> [WORK TO DO]
Copy the listing below line for line, starting at its first line and ending with the line that has "obj('light_lens', bm, 'lens', fan, ang=.9)" in it. Add nothing.

─── INPUT RECORDS ───

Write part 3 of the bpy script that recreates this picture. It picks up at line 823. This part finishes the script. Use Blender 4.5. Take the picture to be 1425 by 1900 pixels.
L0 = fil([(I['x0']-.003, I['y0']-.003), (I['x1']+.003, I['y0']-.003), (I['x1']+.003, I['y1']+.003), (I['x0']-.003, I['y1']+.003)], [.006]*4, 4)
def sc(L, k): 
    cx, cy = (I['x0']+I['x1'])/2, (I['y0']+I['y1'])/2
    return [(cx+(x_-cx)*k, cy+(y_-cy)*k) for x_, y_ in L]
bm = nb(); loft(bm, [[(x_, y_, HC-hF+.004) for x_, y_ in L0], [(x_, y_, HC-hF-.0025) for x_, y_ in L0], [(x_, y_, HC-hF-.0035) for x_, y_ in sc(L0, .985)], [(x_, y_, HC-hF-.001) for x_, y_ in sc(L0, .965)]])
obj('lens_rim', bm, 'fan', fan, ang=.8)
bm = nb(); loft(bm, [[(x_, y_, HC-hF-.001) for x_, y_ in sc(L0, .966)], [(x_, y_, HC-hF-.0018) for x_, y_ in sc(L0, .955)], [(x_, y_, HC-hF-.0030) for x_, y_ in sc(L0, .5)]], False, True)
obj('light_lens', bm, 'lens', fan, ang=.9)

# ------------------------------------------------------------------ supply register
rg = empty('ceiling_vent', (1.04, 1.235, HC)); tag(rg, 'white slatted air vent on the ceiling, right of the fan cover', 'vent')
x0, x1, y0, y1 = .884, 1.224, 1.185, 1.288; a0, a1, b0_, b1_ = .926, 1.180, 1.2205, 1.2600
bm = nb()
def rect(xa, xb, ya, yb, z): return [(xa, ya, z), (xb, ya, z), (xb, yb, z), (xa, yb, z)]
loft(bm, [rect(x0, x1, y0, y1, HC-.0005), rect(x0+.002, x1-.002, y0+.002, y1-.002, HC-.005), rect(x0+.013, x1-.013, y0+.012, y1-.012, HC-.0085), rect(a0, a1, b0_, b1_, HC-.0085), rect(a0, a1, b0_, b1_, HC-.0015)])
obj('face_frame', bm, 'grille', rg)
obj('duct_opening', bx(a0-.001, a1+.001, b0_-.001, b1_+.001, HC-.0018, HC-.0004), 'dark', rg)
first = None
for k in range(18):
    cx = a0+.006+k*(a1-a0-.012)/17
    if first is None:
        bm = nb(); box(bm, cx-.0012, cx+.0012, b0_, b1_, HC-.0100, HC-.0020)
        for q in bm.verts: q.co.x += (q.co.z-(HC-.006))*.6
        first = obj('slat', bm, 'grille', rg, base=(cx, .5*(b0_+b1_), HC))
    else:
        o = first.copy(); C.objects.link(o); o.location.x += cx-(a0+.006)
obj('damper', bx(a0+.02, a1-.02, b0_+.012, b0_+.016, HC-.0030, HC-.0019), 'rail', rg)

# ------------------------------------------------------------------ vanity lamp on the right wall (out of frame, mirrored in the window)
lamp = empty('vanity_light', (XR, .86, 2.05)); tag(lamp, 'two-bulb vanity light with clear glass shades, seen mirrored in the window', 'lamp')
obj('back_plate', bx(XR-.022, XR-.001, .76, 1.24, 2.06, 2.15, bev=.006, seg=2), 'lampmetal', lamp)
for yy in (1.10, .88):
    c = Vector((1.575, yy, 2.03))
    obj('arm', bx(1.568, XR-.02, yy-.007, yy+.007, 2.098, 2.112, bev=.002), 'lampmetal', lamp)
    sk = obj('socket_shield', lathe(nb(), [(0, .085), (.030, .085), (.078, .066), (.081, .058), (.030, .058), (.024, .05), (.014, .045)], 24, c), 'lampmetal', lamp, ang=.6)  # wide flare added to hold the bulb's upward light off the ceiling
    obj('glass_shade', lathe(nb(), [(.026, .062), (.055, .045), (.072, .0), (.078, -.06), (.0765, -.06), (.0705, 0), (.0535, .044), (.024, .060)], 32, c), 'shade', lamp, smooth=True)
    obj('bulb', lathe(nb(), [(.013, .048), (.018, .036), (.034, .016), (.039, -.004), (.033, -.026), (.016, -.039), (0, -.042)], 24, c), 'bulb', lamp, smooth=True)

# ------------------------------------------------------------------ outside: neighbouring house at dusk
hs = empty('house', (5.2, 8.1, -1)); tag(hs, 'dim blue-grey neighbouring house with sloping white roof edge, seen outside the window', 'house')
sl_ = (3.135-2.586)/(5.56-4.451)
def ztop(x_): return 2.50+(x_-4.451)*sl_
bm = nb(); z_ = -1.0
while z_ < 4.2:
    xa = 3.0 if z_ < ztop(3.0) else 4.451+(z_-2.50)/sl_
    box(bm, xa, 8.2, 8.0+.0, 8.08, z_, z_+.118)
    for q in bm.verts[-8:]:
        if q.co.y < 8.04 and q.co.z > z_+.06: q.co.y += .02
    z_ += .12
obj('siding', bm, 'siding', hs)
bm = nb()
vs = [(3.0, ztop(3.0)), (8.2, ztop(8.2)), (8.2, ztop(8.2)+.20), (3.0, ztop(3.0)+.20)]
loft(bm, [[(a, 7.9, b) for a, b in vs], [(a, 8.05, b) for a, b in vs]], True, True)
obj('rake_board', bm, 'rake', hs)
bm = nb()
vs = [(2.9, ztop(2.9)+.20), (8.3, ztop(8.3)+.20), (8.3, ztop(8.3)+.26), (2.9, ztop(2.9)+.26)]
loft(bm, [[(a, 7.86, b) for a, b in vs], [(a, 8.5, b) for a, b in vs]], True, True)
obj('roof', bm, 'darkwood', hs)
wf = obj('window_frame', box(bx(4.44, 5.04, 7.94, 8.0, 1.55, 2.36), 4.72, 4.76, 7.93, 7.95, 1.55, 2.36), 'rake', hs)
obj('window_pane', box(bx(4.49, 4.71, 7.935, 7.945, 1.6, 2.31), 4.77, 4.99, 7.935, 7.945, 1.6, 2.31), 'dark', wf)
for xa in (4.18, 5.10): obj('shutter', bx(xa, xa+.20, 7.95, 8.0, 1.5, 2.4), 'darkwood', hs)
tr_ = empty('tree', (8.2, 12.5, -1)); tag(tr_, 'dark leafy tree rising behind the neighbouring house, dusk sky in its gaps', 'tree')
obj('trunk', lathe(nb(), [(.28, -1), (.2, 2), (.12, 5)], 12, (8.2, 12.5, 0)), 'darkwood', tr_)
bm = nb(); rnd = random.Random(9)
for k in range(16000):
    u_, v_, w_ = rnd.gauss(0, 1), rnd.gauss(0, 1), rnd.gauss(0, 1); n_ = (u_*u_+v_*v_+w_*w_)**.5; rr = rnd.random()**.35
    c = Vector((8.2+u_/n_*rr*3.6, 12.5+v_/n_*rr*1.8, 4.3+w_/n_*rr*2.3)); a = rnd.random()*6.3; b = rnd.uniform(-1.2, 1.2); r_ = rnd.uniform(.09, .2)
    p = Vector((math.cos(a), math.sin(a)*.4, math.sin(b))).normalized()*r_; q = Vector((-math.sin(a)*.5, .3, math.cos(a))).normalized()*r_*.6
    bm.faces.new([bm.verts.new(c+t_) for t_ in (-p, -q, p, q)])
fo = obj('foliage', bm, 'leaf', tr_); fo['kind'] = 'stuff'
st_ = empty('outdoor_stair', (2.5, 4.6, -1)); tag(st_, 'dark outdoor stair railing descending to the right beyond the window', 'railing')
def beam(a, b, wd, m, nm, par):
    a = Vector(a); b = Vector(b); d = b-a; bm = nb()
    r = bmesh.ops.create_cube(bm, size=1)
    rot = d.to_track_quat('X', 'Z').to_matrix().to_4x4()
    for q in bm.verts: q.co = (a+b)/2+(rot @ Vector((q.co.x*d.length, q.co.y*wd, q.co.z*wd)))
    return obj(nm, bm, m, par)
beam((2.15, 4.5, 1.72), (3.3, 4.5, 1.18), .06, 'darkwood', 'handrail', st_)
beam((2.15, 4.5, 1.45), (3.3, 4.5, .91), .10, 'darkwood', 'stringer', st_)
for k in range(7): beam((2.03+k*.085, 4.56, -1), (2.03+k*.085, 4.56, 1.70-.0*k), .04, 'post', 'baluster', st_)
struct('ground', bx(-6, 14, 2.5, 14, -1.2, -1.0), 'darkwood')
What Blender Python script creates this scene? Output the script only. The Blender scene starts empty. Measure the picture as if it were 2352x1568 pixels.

───

> [SOLUTION FOR THIS EXERCISE]
Write part 3 of the bpy script that recreates this picture. It picks up at line 823. This part finishes the script. Use Blender 4.5. Take the picture to be 1425 by 1900 pixels.
L0 = fil([(I['x0']-.003, I['y0']-.003), (I['x1']+.003, I['y0']-.003), (I['x1']+.003, I['y1']+.003), (I['x0']-.003, I['y1']+.003)], [.006]*4, 4)
def sc(L, k): 
    cx, cy = (I['x0']+I['x1'])/2, (I['y0']+I['y1'])/2
    return [(cx+(x_-cx)*k, cy+(y_-cy)*k) for x_, y_ in L]
bm = nb(); loft(bm, [[(x_, y_, HC-hF+.004) for x_, y_ in L0], [(x_, y_, HC-hF-.0025) for x_, y_ in L0], [(x_, y_, HC-hF-.0035) for x_, y_ in sc(L0, .985)], [(x_, y_, HC-hF-.001) for x_, y_ in sc(L0, .965)]])
obj('lens_rim', bm, 'fan', fan, ang=.8)
bm = nb(); loft(bm, [[(x_, y_, HC-hF-.001) for x_, y_ in sc(L0, .966)], [(x_, y_, HC-hF-.0018) for x_, y_ in sc(L0, .955)], [(x_, y_, HC-hF-.0030) for x_, y_ in sc(L0, .5)]], False, True)
obj('light_lens', bm, 'lens', fan, ang=.9)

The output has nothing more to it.